C’est un combat qu’elle compte bien mener jusqu’au bout. Candice Desmet est la fondatrice de la compagnie Act’In Theatre, créée et installée depuis 2014 à ‘Old Paradise Yard’, un site proche de la gare de Waterloo qui abritait auparavant une école victorienne abandonnée. Fermée depuis des décennies, elle appartient à la Guy’s and St Thomas’ Foundation, un fonds de santé. “Elle a ensuite été louée à EatWorkArt, un fournisseur d’espace de travail artistique, pour les petites entreprises créatives locales et est depuis devenue une communauté prospère très appréciée par les résidents locaux”, confie la Française de Londres.
Sauf qu’il y a un an et demi, la fondation a décidé de réaménager l’espace afin d’y construire un projet immobilier de bureaux. Candice Desmet confie qu’afin d’obtenir le soutien du conseil municipal de Lambeth et de Sadiq Khan, maire de Londres pour la démolition, la fondation aurait ainsi “promis de permettre aux entreprises de rester jusqu’à ce que la démolition commence, de les aider à se réinstaller et de leur offrir le premier choix dans les nouveaux bâtiments construits”.

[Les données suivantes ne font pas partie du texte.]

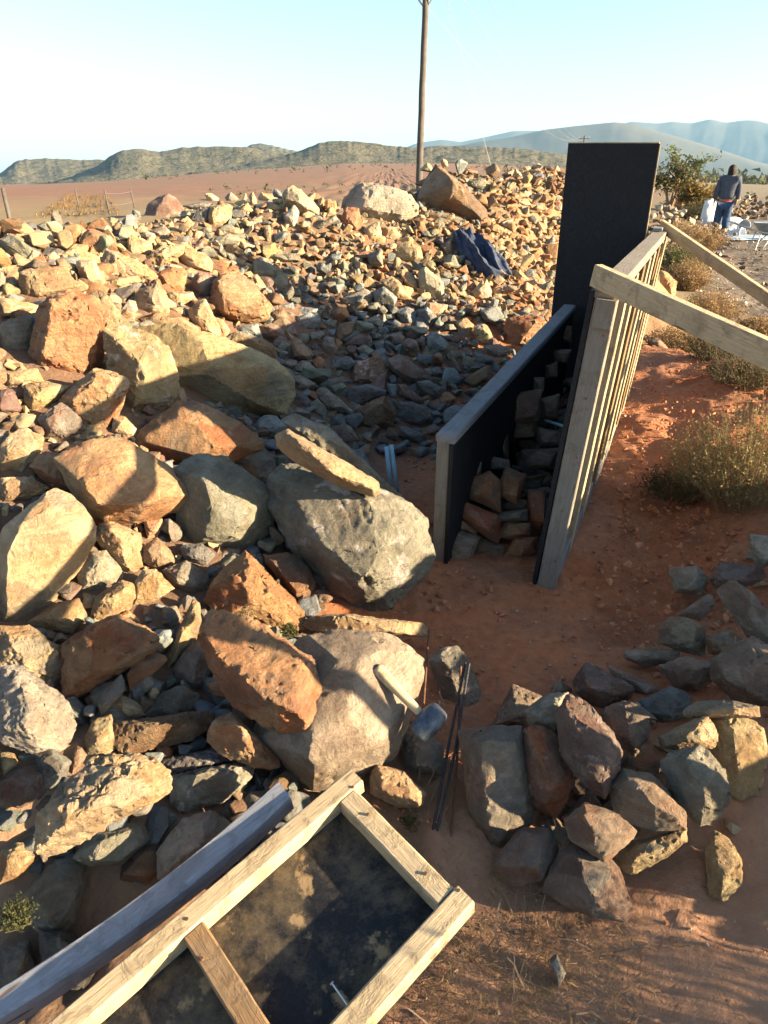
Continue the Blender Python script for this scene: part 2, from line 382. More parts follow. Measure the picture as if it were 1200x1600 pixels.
# gravel track beyond, on the right
tr = g.math('SUBTRACT', X_, g.math('MULTIPLY', Y_, .44))
trk = g.math('MULTIPLY', g.ramp(g.math('ADD', g.math('MULTIPLY', g.math('ADD', tr, g.math('MULTIPLY', big, .8)), .2), 0.), [(.08, 0), (.2, 1)]), g.ramp(g.math('MULTIPLY', Y_, .05), [(.27, 0), (.34, 1)]))
grav = g.mix(g.ramp(g.voro(o_, 14, 'F1', 'Color'), [(.2, 0), (.8, 1)]), (.09, .068, .05), (.21, .175, .135))
drygrass = g.mix(g.noise(o_, 9, 7, .7), (.19, .14, .075), (.26, .195, .11))
far1 = g.ramp(g.math('MULTIPLY', Y_, .02), [(.11, 0), (.17, 1)])
soil = g.mix(far1, soil, drygrass)
soil = g.mix(trk, soil, grav)
# distant ploughed red plain with bands of scrub
far2 = g.ramp(g.math('MULTIPLY', Y_, .005), [(.17, 0), (.30, 1)])
pl = g.noise(g.mapping(o_, (.004, .03, 1)), 2.2, 6, .62, .3)
plain = g.mix(g.ramp(pl, [(.40, 0), (.62, 1)]), (.21, .11, .072), (.185, .125, .08))
plain = g.mix(g.ramp(g.noise(g.mapping(o_, (.0022, .016, 1)), 3, 6, .7, .6), [(.60, 0), (.64, .75)]), plain, (.12, .12, .07))
plain = g.mix(1, plain, g.ramp(g.noise(o_, .25, 6, .7), [(.3, .85), (.7, 1.12)]), 'MULTIPLY')
rt = g.ramp(g.math('DIVIDE', X_, g.math('MAXIMUM', Y_, 1.)), [(.30, 0), (.42, 1)])
plain = g.mix(rt, plain, g.mix(g.noise(o_, .03, 6, .7), (.16, .135, .09), (.22, .185, .13)))
soil = g.mix(far2, soil, plain)
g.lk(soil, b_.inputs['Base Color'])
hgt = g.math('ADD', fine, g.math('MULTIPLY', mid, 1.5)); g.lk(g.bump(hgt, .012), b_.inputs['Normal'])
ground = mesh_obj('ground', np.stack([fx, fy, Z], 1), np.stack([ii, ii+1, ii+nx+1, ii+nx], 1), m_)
tag(ground, 'red earth ground running out to a distant plain', None, kind='structure')

# ------------------------------------------------------------------ hills and mountains
def ridge(name, label, sky_px, base_el, r0, r1, depth, m, rough, n_r=40, n_a=700, a_pad=0, seed=0, crest=.35, oc=5):
    tab = [azel(*p) for p in sky_px]; az0, az1 = tab[0][0]-a_pad, tab[-1][0]+a_pad
    az = np.linspace(az0, az1, n_a); el = interp(az, tab); kk = np.hanning(2*int(n_a*(.003 if oc > 4 else .012))+1); el = np.convolve(np.pad(el, len(kk)//2, mode='edge'), kk/kk.sum(), 'valid')+(.0006 if oc > 4 else 0)*noise3(np.stack([az*1.3, 0*az, 0*az], 1), seed)+(.0005 if oc > 4 else 0)*noise3(np.stack([az*4, 0*az, 0*az], 1), seed); t = np.linspace(0, 1, n_r)
    rr = r0+depth*t; A, T = np.meshgrid(np.radians(az), t); RR = r0+depth*T
    E = np.broadcast_to(el, A.shape); top_r = r0+depth*crest
    ztop = EYE+top_r*E
    zb = EYE+r0*np.interp(np.degrees(A), [b[0] for b in base_el], [b[1] for b in base_el])
    prof = np.where(T < crest, np.sin(np.clip(T/crest, 0, 1)*math.pi/2)**1.1, np.cos(np.clip((T-crest)/(1-crest), 0, 1)*math.pi/2))
    kb = np.hanning(161); els = np.convolve(np.pad(el, 80, mode='edge'), kb/kb.sum(), 'valid'); w_ = np.clip(prof, 0, 1)**4
    if oc < 5: ztop = EYE+top_r*(els[None]*(1-w_)+el[None]*w_)
    x, y = RR*np.sin(A), RR*np.cos(A); hgt = np.maximum(ztop-zb, 1)
    p = np.stack([x.ravel(), y.ravel(), 0*x.ravel()], 1)/depth
    nz = (fbm(p*6, oc, seed, .5)).reshape(x.shape); gul = (1-np.abs(fbm(p*(9 if oc > 4 else 5), oc-1, seed+50, .5))).reshape(x.shape)
    env = np.clip(prof*(1-prof)*4, 0, 1)
    z = zb+hgt*(prof+env*(nz*rough+(gul-.7)*rough*(1.3 if oc > 4 else 0)))-8*(T >= .999)-3*(T <= 0)
    i = (np.arange(n_r-1)[:, None]*n_a+np.arange(n_a-1)[None]).ravel()
    o = mesh_obj(name, np.stack([x.ravel(), y.ravel(), z.ravel()], 1), np.stack([i, i+1, i+n_a+1, i+n_a], 1), m)
    return tag(o, label, None, kind='structure')
m_, nt_, b_ = newmat('scrub_hill'); g = N(nt_); o_ = g.obj()
c = g.mix(g.ramp(g.noise(o_, .012, 6, .65, .5), [(.35, 0), (.65, 1)]), (.13, .118, .085), (.088, .09, .062))
dots = g.ramp(g.noise(o_, .09, 4, .6), [(.54, 0), (.60, 1)]); c = g.mix(g.math('MULTIPLY', dots, .8), c, (.03, .04, .02))
c = g.mix(g.ramp(g.noise(g.mapping(o_, (1, 1, 9)), .02, 5, .7), [(.6, 0), (.68, .6)]), c, (.17, .14, .095))
g.lk(c, b_.inputs['Base Color']); g.lk(g.bump(g.noise(o_, .03, 7, .7), 14), b_.inputs['Normal']); M['hill'] = m_
m_, nt_, b_ = newmat('mountain_rock'); g = N(nt_); o_ = g.obj()
c = g.mix(g.ramp(g.noise(o_, .0025, 7, .7), [(.35, 0), (.65, 1)]), (.07, .075, .065), (.11, .105, .09)); g.lk(c, b_.inputs['Base Color'])
M['mount'] = m_
base = [azel(*p) for p in [(-60, 300), (0, 299), (100, 290), (200, 280), (300, 270), (400, 264), (500, 259), (600, 257), (750, 258), (880, 262), (960, 275), (1100, 285)]]
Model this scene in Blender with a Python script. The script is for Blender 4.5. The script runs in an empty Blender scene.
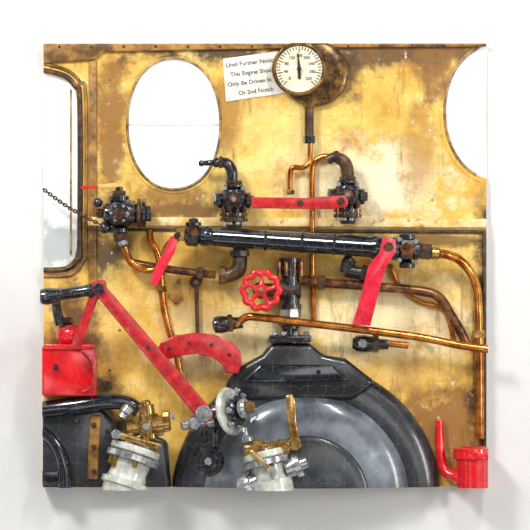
import bpy, bmesh, math, random, itertools
from mathutils import Vector, Matrix
random.seed(4)
S=0.0025; Z0=1.5
X0,X1,Y0,Y1=44,486,44,486
def P(x,y,d=0): return Vector(((x-265)*S,-d*S,(265-y)*S+Z0))
def D(v): return Vector((v[0],-v[2],-v[1])).normalized()
sc=bpy.context.scene
sc.view_settings.view_transform='Standard'
def lin(c): return tuple(((v/255)/12.92 if v/255<=0.04045 else ((v/255+0.055)/1.055)**2.4) for v in c)+(1,)
# ---------------- jigsaw cut pattern (world-space thin seams) --------------
def seam_group():
    g=bpy.data.node_groups.new('jigsaw_cut','ShaderNodeTree')
    g.interface.new_socket('Mask',in_out='OUTPUT',socket_type='NodeSocketFloat')
    N=g.nodes.new; L=g.links.new
    out=N('NodeGroupOutput'); geo=N('ShaderNodeNewGeometry'); sep=N('ShaderNodeSeparateXYZ')
    L(geo.outputs['Position'],sep.inputs[0])
    def M(op,a,b=None):
        m=N('ShaderNodeMath'); m.operation=op
        for i,v in enumerate((a,b)):
            if v is None: continue
            if isinstance(v,(int,float)): m.inputs[i].default_value=v
            else: L(v,m.inputs[i])
        return m.outputs[0]
    u=M('DIVIDE',M('ADD',sep.outputs[0],10*S),17.7*S); v=M('DIVIDE',sep.outputs[2],19.2*S)
    def knob(q):
        s=M('SINE',M('MULTIPLY',q,3.14159)); s2=M('MULTIPLY',s,s); s4=M('MULTIPLY',s2,s2)
        return M('MULTIPLY',M('MULTIPLY',M('MULTIPLY',s4,s4),s),0.2)
    a=M('PINGPONG',M('ADD',u,knob(v)),0.5); b=M('PINGPONG',M('ADD',v,knob(u)),0.5)
    m=M('LESS_THAN',M('MINIMUM',a,b),0.02)
    L(m,out.inputs[0]); return g
SEAM=seam_group()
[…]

A l’époque, la Française de Londres, avec des associations représentant les habitants du quartier et les entreprises présentes sur le site, se sont battues pour que le réaménagement du site, jugé “pharaonique”, ne puisse pas se faire. Cette première bataille est finalement gagnée puisque, après une campagne de mobilisation, Save Waterloo Paradise, longue de plusieurs mois et recueillant près de 50,000 signatures, Michael Gove, ministre du logement, décide en août dernier de mettre en pause le projet, le temps d’estimer si une concertation publique est nécessaire.
L’arrêt de ce projet, estimé à au moins 18 mois, avait alors suscité la colère de la fondation, qui a décidé il y a deux semaines de ne pas renouveler le bail des locaux dont celui de la compagnie de théâtre. “Nous avons été informés fin octobre que nous devions partir avant Noël”, explique la Française, “alors même que la fondation avait promis que les entreprises pourraient rester sur le site jusqu’à ce que la démolition commence”. Une vingtaine d’entreprises sont concernées par cette expulsion. “Ce sont environ 2,000 représentations, événements et ateliers pour la communauté qui sont proposés. Avec un préavis aussi court, certaines entreprises risquent de fermer définitivement leurs portes et d’être ruinées”, lance Candice Desmet, avant de préciser que “le locataire de la propriété adjacente, Oasis Farm, qui se situe également sur le terrain concerné par le développement et qui ne s’est pas opposé aux projet, a vu son bail prolongé en raison des retards”. Pour elle, la fondation vise donc clairement, de part sa décision, les entreprises qui ont élevé la voix contre le projet. “Le but est d’affaiblir la campagne « Save Waterloo Paradise »”, estime-t-elle.
La fondatrice d’Act’In Theatre explique que la fondation ne souhaite pas pour le moment “rouvrir les négociations” concernant la possibilité de renouveler le bail le temps de l’enquête gouvernementale sur le bien fondé du projet. Pour sensibiliser la population de la municipalité de Lambeth, mais également des autres councils de Londres, une manifestation avait alors été organisée jeudi 2 novembre, rassemblant une cinquantaine de personnes. Michael Ball, porte-parole de l’association caritative locale “Waterloo Community Development Group”, regrette lui aussi la position de la fondation qui est “aujourd’hui dans ce qui semble être une démarche cynique et calculée”. “Tout le monde est mis dehors certainement parce qu’elle pense que cela renforcera son dossier en montrant que le site est vide et en train de pourrir”, pense Candice Desmet qui estime “ce bannissement déraisonnable et inadmissible”. “Est-ce la définition de la charité ? Non, c’est la définition de l’abus de pouvoir. Ils sont en train de détruire nos locaux, de déstabiliser notre entreprise. Tout ce que nous demandons, c’est ce qui a été promis précédemment et cela ne ferait aucune différence pour eux de laisser la communauté fonctionner jusqu’à ce que le développement commence. Nous vivons un véritable cauchemar depuis cette annonce. Comment pouvons-nous encore leur faire confiance ?”.
Le premier rassemblement du 2 novembre a permis de mettre à nouveau en lumière le combat que mènent Candice Desmet mais aussi les autres entreprises sur le site. Une seconde mobilisation est organisée mercredi 15 novembre de 6pm à 8pm avec une série de concerts, de prises de parole, ainsi qu’un moment convivial. L’objectif étant d’informer plus largement la population de Londres et la menace qui pèse sur cette vingtaine d’entreprises, qui, le répète la Française de Londres, de mettre la clé sous la porte.